Le BSIF a indiqué au Devoir qu’il « croit qu’il satisfait pleinement aux exigences de la Loi sur les langues officielles » ainsi qu’à l’ensemble des politiques et des directives du Secrétariat au Conseil du trésor. Selon un schéma transmis par le BSIF, un employé anglophone de Toronto peut communiquer avec un employé francophone de Montréal, et ce dernier est obligé de communiquer avec lui en anglais. Dans la mesure, toutefois, où l’employé anglophone n’exerce pas de supervision.

André Dionne soutient qu’une majorité de ses collègues montréalais, bien que silencieux, sont de son avis et réprouvent les manquements de l’organisation relatifs aux langues officielles.
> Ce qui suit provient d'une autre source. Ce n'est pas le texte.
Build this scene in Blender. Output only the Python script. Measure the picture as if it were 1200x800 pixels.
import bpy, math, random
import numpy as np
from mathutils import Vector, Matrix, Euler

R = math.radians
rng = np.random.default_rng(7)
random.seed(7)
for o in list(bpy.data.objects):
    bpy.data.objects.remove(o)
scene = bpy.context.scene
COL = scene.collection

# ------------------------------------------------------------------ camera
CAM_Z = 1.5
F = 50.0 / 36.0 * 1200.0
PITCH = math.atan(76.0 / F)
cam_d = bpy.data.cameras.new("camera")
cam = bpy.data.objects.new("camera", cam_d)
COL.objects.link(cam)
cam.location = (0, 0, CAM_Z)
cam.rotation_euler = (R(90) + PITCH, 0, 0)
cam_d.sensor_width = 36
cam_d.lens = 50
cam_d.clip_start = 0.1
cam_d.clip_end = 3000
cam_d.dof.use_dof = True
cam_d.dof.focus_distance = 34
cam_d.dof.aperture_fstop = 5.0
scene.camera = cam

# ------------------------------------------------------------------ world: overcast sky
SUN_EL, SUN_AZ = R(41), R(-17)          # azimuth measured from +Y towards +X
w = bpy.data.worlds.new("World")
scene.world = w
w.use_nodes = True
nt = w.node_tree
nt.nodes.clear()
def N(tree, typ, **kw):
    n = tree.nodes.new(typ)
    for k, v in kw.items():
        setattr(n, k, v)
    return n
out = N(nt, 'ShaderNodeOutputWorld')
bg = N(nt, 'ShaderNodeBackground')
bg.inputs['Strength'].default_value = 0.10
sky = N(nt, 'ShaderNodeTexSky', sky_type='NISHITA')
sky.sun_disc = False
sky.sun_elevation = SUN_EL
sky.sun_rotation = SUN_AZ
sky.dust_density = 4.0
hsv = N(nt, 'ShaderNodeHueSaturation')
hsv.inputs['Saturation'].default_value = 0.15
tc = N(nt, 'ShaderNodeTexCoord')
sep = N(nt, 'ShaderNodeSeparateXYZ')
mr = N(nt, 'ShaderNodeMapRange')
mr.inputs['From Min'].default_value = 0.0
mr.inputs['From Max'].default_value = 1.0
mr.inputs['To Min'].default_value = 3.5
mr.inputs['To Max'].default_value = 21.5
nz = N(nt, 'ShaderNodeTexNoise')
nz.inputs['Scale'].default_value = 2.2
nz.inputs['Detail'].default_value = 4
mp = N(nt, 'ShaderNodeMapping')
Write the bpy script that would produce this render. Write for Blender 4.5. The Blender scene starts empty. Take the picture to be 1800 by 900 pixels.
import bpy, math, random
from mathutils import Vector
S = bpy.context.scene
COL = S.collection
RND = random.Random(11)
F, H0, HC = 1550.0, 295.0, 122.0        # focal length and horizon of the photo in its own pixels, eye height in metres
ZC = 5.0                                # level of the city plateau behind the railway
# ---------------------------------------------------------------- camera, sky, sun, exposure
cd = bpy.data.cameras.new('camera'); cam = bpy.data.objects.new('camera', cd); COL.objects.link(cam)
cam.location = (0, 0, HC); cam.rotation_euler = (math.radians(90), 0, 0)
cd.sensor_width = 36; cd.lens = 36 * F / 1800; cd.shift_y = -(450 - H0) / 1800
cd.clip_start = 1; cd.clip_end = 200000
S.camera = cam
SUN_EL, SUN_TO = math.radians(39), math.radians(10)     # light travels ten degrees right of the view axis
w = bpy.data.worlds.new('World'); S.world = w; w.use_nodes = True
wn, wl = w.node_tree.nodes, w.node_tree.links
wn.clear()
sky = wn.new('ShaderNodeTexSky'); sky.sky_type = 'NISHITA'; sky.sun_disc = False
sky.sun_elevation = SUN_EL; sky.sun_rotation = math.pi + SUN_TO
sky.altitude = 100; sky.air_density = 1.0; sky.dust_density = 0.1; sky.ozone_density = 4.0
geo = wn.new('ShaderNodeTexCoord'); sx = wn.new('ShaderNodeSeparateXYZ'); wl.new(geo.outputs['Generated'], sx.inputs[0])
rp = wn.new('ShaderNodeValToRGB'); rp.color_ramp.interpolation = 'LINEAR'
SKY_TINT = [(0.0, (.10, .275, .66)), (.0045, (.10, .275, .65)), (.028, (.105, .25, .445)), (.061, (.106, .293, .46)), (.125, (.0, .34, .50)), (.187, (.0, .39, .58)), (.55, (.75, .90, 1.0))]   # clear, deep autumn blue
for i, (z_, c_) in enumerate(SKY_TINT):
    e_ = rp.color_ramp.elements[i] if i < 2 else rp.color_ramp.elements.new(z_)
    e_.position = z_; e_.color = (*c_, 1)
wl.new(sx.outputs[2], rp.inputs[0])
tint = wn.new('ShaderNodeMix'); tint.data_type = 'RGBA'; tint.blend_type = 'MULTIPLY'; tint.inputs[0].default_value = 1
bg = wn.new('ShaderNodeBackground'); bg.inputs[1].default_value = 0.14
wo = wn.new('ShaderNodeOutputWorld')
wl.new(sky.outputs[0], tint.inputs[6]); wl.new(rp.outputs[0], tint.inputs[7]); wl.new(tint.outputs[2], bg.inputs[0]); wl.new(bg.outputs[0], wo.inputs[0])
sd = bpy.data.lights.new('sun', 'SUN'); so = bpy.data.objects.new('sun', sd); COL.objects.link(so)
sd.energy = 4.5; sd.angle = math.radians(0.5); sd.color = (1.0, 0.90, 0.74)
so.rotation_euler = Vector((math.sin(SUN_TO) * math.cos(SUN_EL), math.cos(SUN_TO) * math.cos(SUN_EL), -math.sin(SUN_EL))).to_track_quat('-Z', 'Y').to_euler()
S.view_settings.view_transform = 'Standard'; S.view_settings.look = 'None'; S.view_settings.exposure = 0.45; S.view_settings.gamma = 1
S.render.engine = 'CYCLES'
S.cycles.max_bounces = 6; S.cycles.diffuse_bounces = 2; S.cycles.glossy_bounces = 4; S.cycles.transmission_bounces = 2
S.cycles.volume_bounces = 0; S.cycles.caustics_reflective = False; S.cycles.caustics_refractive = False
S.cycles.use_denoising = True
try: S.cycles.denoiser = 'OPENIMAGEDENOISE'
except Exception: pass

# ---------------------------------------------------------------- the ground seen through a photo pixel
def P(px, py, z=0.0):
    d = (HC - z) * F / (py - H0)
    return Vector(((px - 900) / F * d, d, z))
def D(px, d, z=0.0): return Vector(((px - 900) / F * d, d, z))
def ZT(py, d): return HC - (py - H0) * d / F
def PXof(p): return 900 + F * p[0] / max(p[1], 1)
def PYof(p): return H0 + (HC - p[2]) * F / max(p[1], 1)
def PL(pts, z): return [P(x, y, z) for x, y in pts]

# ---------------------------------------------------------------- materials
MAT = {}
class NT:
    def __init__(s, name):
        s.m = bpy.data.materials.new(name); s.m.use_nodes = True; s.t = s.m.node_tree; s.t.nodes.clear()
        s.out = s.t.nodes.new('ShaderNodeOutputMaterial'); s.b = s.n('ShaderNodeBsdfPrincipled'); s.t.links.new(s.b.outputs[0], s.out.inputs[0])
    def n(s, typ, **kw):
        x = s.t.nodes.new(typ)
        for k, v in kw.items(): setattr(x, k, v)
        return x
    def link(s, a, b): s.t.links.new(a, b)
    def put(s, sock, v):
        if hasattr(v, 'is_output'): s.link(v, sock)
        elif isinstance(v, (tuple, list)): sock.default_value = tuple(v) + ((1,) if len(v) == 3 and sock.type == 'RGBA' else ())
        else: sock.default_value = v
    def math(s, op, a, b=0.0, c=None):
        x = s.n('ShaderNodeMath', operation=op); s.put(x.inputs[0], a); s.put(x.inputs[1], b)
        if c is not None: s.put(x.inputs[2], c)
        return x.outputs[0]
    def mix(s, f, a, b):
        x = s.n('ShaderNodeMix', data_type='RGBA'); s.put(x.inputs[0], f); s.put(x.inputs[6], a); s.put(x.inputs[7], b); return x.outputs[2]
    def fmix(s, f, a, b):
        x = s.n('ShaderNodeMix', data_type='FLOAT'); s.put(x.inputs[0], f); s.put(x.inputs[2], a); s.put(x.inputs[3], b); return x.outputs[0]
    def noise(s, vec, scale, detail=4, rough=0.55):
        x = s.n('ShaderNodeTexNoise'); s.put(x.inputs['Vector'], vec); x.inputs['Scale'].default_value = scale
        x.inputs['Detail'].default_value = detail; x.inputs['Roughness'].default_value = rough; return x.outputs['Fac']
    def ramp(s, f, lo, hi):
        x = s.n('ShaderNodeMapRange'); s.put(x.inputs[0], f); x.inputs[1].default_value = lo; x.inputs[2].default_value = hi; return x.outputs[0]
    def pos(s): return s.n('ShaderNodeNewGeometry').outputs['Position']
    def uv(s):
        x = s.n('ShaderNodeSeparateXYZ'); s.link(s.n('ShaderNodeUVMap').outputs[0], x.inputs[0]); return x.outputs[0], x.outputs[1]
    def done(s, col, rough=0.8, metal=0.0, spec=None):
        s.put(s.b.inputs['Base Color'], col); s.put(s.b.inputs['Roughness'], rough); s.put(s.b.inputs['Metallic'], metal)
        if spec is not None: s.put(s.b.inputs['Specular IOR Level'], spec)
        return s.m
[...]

Il constate toutefois une certaine résignation chez les fonctionnaires fédéraux à l’usage général de l’anglais. « Est-ce que je suis le seul à penser que je devrais m’indigner devant une telle situation ? Il me semble que les gens, ils ont mis derrière eux ces questions-là. » Le commissaire aux langues officielles a, lui, fermé son dossier en mars 2015. Il a refusé de commenter la situation compte tenu des procédures intentées en Cour fédérale.